In that bleak tableau, the plethora of artifacts littering the reservoir area has been a small but welcome recompense. The dam was blown up in June, most likely by Russian forces trying to swamp Ukrainian troops and cut off one of the few crossings left on the Dnieper. The destruction triggered horrendous flooding and drained the reservoir, which had been one of the largest lakes in Europe.

In the weeks since, Ukrainian archaeologists and scavenger hunters have discovered all sorts of things: pieces of stone axes at least 1,000 years old; Nazi-era helmets; an old bridge; Cossack cannon balls from the 17th century; and flint rock from the Russia-Turkey wars of the 18th century (a lot of war stuff, actually).

“There’s never been anything like this,” said Yevhen Synytsia, chairman of the Ukrainian Association of Archaeologists. “It’s crazy.”

It’s also deeply meaningful.

The war in Ukraine is, at its heart, a battle for Ukrainian identity. Russian President Vladimir Putin has constantly belittled Ukrainian independence and taken the same dim view of Ukraine as Soviet strongmen like Stalin and the czars before him. In their eyes, the country is nothing more than a Russian appendage, lacking a distinct culture, language and history.

This is precisely where the Ukrainian archaeologists come in.

“We’re finding pieces of ancient culture, our ancient culture,” said Viacheslav Sarychev, the scientific secretary of the Khortytsia National Reserve at the northern reaches of the reservoir area. “Piece by piece, we’re distancing ourselves from Russia.”




“This is extremely important to us,” he added.

The objects are washed, sorted, examined and cataloged. Volkov has hundreds of them scattered across his desk and on the windowsill behind him at the Khortytsia reserve, where he works. He’s just one member of a growing team of archaeologists pouring in.
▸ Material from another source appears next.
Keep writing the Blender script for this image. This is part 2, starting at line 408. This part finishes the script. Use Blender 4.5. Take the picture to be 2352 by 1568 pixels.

For a profession that measures things in centuries, the archaeologists feel an unusual pressure to work fast. First, there are the “underground archaeologists,” as the real archaeologists call them, opportunists who have shown up in recent weeks to sneak onto the lake bed in search of pieces for the underground antiquities trade.

Police officers have already apprehended several men walking around the restricted areas with metal detectors and big headphones.

But then there’s the bigger pressure of all this potential history disappearing again. Ukrainian officials have said that when the war is over, they will rebuild the dam, which will refill the lake, which will bury all the potential finds again.

This area was plunged underwater in 1956, when the dam was completed as part of a major hydroelectric plant. Soviet archaeologists had surveyed it, though, as Synytsia said, “no one paid any attention to Ukrainian identity back then.”

“So much was lost,” he added.

Khortytsia is a cradle of Ukrainian history. An island sitting in the middle of the Dnieper River, it has been inhabited by humans for thousands of years. It was full of deer and rabbits and thick with bushes, the perfect pit stop for early travelers heading down the Dnieper on their way to the Black Sea.

More recently, say, 500 years ago, it became a fortress for the Zaporizhzhian Cossacks, a military community from the eastern European steppes that played a prominent role in building a Ukrainian state.

Many of the most interesting discoveries from the dam disaster have been found just off the island’s rocky shores. Ukrainian archaeologists were ecstatic a few weeks ago to excavate a 20-foot-long oak boat half-buried in the sand and carved with mysterious symbols. It was at least five centuries old.

What Volkov unearths on his evening forays is usually more modest; chips of ancient pots, say, or crooked Cossack nails. However fragmented or rusty, they’re all interesting. Archaeologists like him think deeply about the passage of time and what happens to things as the centuries wash over them.

“We call it archaeological intelligence,” Volkov said.

He spoke as he walked, head down, looking for more treasures.

It was nearly night, and the sky was turning a rich dark blue, the color the reservoir used to be before it dried up into miles of cracked clay.